§ **WRITTEN TASK**: Give every line of the material again, exactly as written.

___

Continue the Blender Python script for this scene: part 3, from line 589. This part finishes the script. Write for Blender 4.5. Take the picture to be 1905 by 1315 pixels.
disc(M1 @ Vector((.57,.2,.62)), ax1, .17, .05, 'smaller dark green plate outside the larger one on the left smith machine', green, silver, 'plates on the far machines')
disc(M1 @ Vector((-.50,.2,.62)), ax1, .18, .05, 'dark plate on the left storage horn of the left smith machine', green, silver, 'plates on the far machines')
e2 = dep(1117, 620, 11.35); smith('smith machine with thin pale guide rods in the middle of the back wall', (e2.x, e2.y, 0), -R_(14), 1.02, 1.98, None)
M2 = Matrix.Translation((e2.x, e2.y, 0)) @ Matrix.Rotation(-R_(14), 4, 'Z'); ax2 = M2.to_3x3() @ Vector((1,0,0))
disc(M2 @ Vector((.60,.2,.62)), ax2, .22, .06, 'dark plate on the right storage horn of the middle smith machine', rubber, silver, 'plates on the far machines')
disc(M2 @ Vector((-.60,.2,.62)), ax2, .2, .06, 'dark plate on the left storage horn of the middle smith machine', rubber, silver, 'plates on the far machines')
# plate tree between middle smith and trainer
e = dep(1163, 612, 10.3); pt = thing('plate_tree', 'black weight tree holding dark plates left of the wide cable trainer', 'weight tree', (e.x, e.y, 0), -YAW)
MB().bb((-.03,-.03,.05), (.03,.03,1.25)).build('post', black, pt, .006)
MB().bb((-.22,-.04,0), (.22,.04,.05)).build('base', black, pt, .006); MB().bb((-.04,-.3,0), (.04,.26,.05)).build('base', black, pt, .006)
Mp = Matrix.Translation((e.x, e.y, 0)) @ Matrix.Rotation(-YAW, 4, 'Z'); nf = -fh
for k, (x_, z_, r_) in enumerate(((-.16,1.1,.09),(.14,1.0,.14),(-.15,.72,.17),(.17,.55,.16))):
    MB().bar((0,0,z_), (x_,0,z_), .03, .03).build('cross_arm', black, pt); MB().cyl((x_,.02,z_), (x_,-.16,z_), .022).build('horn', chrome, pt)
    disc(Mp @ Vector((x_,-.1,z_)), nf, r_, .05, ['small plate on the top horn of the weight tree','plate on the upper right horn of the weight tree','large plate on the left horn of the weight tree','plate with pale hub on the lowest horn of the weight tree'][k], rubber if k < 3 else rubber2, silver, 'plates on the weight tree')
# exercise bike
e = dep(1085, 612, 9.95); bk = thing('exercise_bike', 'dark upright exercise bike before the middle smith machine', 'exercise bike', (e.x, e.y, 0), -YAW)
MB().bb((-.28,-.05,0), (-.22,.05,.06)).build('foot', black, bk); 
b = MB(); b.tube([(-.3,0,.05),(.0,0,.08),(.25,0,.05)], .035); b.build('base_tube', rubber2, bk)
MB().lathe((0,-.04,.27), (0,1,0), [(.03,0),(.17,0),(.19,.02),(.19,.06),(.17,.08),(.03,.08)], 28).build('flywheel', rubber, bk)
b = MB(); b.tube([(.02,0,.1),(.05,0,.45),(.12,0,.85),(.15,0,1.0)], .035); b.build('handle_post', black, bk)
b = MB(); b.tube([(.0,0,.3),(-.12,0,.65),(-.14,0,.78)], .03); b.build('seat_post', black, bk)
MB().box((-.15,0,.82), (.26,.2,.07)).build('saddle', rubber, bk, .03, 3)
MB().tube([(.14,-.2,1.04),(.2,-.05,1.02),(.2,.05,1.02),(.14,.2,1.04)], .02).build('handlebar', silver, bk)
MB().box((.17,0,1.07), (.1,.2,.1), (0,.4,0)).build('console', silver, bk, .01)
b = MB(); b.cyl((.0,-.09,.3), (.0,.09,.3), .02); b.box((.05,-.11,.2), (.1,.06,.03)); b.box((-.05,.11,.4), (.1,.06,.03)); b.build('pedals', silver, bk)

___

§ **WRITTEN SOLUTION**:
Continue the Blender Python script for this scene: part 3, from line 589. This part finishes the script. Write for Blender 4.5. Take the picture to be 1905 by 1315 pixels.
disc(M1 @ Vector((.57,.2,.62)), ax1, .17, .05, 'smaller dark green plate outside the larger one on the left smith machine', green, silver, 'plates on the far machines')
disc(M1 @ Vector((-.50,.2,.62)), ax1, .18, .05, 'dark plate on the left storage horn of the left smith machine', green, silver, 'plates on the far machines')
e2 = dep(1117, 620, 11.35); smith('smith machine with thin pale guide rods in the middle of the back wall', (e2.x, e2.y, 0), -R_(14), 1.02, 1.98, None)
M2 = Matrix.Translation((e2.x, e2.y, 0)) @ Matrix.Rotation(-R_(14), 4, 'Z'); ax2 = M2.to_3x3() @ Vector((1,0,0))
disc(M2 @ Vector((.60,.2,.62)), ax2, .22, .06, 'dark plate on the right storage horn of the middle smith machine', rubber, silver, 'plates on the far machines')
disc(M2 @ Vector((-.60,.2,.62)), ax2, .2, .06, 'dark plate on the left storage horn of the middle smith machine', rubber, silver, 'plates on the far machines')
# plate tree between middle smith and trainer
e = dep(1163, 612, 10.3); pt = thing('plate_tree', 'black weight tree holding dark plates left of the wide cable trainer', 'weight tree', (e.x, e.y, 0), -YAW)
MB().bb((-.03,-.03,.05), (.03,.03,1.25)).build('post', black, pt, .006)
MB().bb((-.22,-.04,0), (.22,.04,.05)).build('base', black, pt, .006); MB().bb((-.04,-.3,0), (.04,.26,.05)).build('base', black, pt, .006)
Mp = Matrix.Translation((e.x, e.y, 0)) @ Matrix.Rotation(-YAW, 4, 'Z'); nf = -fh
for k, (x_, z_, r_) in enumerate(((-.16,1.1,.09),(.14,1.0,.14),(-.15,.72,.17),(.17,.55,.16))):
    MB().bar((0,0,z_), (x_,0,z_), .03, .03).build('cross_arm', black, pt); MB().cyl((x_,.02,z_), (x_,-.16,z_), .022).build('horn', chrome, pt)
    disc(Mp @ Vector((x_,-.1,z_)), nf, r_, .05, ['small plate on the top horn of the weight tree','plate on the upper right horn of the weight tree','large plate on the left horn of the weight tree','plate with pale hub on the lowest horn of the weight tree'][k], rubber if k < 3 else rubber2, silver, 'plates on the weight tree')
# exercise bike
e = dep(1085, 612, 9.95); bk = thing('exercise_bike', 'dark upright exercise bike before the middle smith machine', 'exercise bike', (e.x, e.y, 0), -YAW)
MB().bb((-.28,-.05,0), (-.22,.05,.06)).build('foot', black, bk); 
b = MB(); b.tube([(-.3,0,.05),(.0,0,.08),(.25,0,.05)], .035); b.build('base_tube', rubber2, bk)
MB().lathe((0,-.04,.27), (0,1,0), [(.03,0),(.17,0),(.19,.02),(.19,.06),(.17,.08),(.03,.08)], 28).build('flywheel', rubber, bk)
b = MB(); b.tube([(.02,0,.1),(.05,0,.45),(.12,0,.85),(.15,0,1.0)], .035); b.build('handle_post', black, bk)
b = MB(); b.tube([(.0,0,.3),(-.12,0,.65),(-.14,0,.78)], .03); b.build('seat_post', black, bk)
MB().box((-.15,0,.82), (.26,.2,.07)).build('saddle', rubber, bk, .03, 3)
MB().tube([(.14,-.2,1.04),(.2,-.05,1.02),(.2,.05,1.02),(.14,.2,1.04)], .02).build('handlebar', silver, bk)
MB().box((.17,0,1.07), (.1,.2,.1), (0,.4,0)).build('console', silver, bk, .01)
b = MB(); b.cyl((.0,-.09,.3), (.0,.09,.3), .02); b.box((.05,-.11,.2), (.1,.06,.03)); b.box((-.05,.11,.4), (.1,.06,.03)); b.build('pedals', silver, bk)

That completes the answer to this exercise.